> To do: Repeat exactly the lines running from the first line of the data to the line containing "COL = SC.collection", both ends included, and nothing else; drop the pictures.

Start of Information shown

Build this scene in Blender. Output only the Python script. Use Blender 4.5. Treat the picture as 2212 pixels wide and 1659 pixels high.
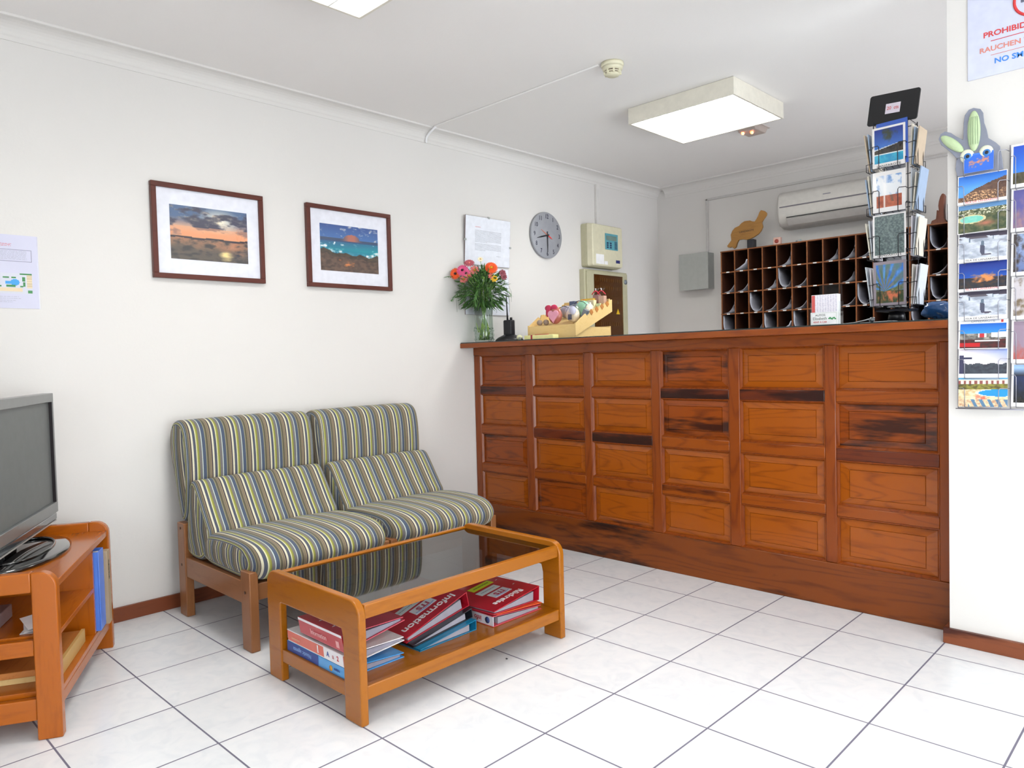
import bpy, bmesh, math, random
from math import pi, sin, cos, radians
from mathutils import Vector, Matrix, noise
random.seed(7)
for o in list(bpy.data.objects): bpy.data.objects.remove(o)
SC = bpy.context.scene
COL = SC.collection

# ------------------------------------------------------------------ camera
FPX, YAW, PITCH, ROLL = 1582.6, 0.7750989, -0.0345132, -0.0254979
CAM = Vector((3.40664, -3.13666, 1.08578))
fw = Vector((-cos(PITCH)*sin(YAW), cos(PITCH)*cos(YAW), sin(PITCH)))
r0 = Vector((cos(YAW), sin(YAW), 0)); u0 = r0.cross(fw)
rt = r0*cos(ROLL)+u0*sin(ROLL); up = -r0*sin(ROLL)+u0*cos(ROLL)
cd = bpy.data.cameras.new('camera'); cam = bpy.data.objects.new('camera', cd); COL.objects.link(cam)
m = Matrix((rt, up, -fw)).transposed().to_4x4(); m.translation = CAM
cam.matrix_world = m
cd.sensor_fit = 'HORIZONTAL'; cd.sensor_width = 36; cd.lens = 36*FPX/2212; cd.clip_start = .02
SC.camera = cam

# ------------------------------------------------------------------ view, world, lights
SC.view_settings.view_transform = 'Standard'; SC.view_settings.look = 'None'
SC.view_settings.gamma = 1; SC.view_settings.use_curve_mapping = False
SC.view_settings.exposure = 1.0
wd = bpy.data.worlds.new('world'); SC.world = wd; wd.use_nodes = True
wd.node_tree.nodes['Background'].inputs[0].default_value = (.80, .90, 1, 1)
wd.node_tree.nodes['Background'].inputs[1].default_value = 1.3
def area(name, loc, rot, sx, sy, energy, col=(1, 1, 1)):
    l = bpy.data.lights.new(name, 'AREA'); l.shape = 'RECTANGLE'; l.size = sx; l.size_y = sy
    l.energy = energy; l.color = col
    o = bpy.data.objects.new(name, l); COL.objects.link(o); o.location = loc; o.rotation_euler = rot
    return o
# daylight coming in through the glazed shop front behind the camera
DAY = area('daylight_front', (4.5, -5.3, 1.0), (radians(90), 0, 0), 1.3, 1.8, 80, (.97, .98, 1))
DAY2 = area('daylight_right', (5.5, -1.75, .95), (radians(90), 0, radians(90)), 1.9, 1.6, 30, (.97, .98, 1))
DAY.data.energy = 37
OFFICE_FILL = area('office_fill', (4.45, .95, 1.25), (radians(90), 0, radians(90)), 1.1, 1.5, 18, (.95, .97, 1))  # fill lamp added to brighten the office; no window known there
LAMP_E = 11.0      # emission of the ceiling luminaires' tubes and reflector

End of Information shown

> Finished task:
Build this scene in Blender. Output only the Python script. Use Blender 4.5. Treat the picture as 2212 pixels wide and 1659 pixels high.
import bpy, bmesh, math, random
from math import pi, sin, cos, radians
from mathutils import Vector, Matrix, noise
random.seed(7)
for o in list(bpy.data.objects): bpy.data.objects.remove(o)
SC = bpy.context.scene
COL = SC.collection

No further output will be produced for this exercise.